There have also been experimental investigations of 4He adsorption on Rb [11-14].  The most extensive of these studies have utilized heat flow measurements to map the superfluid onset. This type of experiment can detect transitions to a superfluid state, but, as shown in [9], superfluid onset and prewetting are not necessarily coincident phase transitions. In this paper, we report experimental observations of both the wetting and superfluid properties of 4He films on Rb using the quartz microbalance technique. Characteristic features in the frequency shift and the dissipation allow us to construct a phase diagram showing the boundaries between thick and thin and superfluid and normal phases. Above 1.9K, prewetting and superfluid onset are distinct phase transitions, while below this temperature, the transitions are strongly coupled. At temperatures below 1.9K, superfluid onset on Rb is surprisingly different from the Cs case investigated in reference [9]. Although the superfluid transition on Rb retains Kosterlitz-Thouless type features, the transition is hysteretic and the size and temperature dependence of the features do not conform to the universal predictions of the KT theory. Another important practical difference between Rb and Cs is that our technique for producing alkali metal substrates is less reproducible for Rb. Isotherms on Rb films evaporated and annealed in nominally the same way had features whose location was reasonably well defined, but whose height, width and shape varied substantially from one substrate to another. 

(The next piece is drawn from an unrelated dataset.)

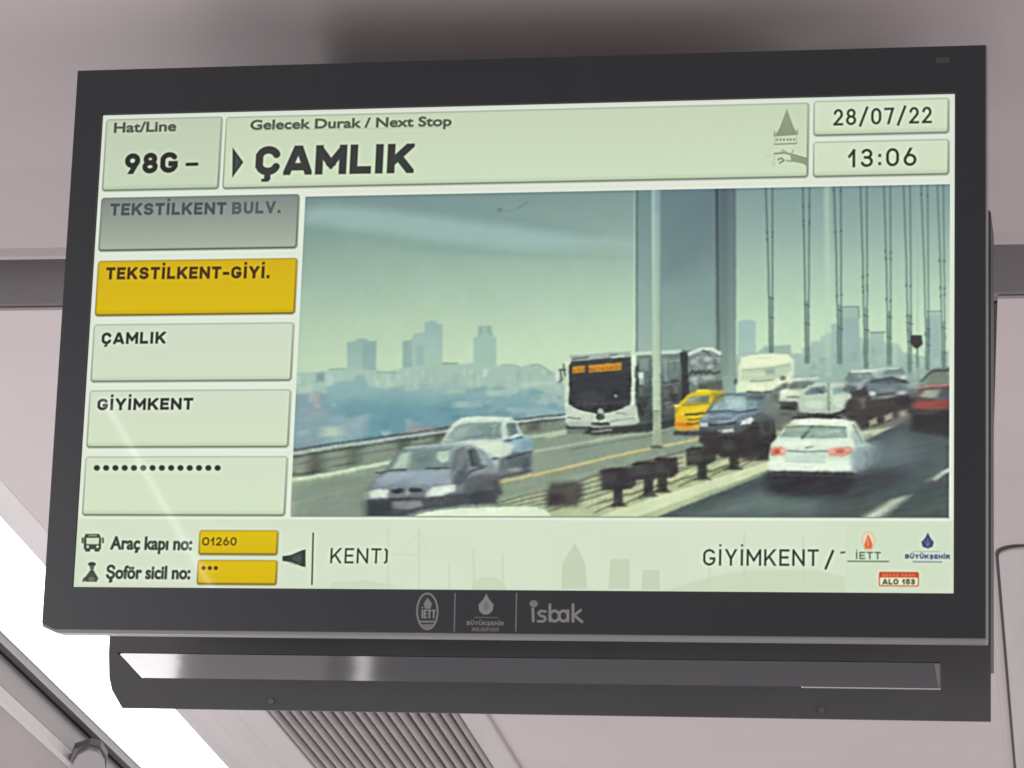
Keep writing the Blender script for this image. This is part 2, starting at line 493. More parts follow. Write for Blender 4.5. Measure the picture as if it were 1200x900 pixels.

This paper is organized as follows. Section II contains a discussion of the experimental procedures, including the techniques used for preparing the Rb substrates and a description of a method for determining the chemical potential at low temperatures when the vapor pressure is too low to measure directly. In section III, we present the data, which consist primarily of measurements of the frequency shift and the dissipation of the quartz microbalance as a function of 4He chemical potential at constant T. A number of these isotherms from 0.15K to 2.2K are used to assemble a m-T phase diagram that shows the relationship between the prewetting line and the KT transition line [15]. Measurements of the superfluid density and dissipation at onset show that in many cases, superfluid transitions on Rb do not follow the standard KT model. Evidence of two types of behavior in the thin film phase above and below 0.3K is also presented. In section IV we discuss the wetting and superfluid onset behavior of 4He on Rb and compare it to results obtained with Cs and conventional strong substrates such as Au. The possibility that the KT line meets the prewetting line in a multicritical point and the possible role of substrate disorder is also considered. Finally, section V provides a summary of our findings.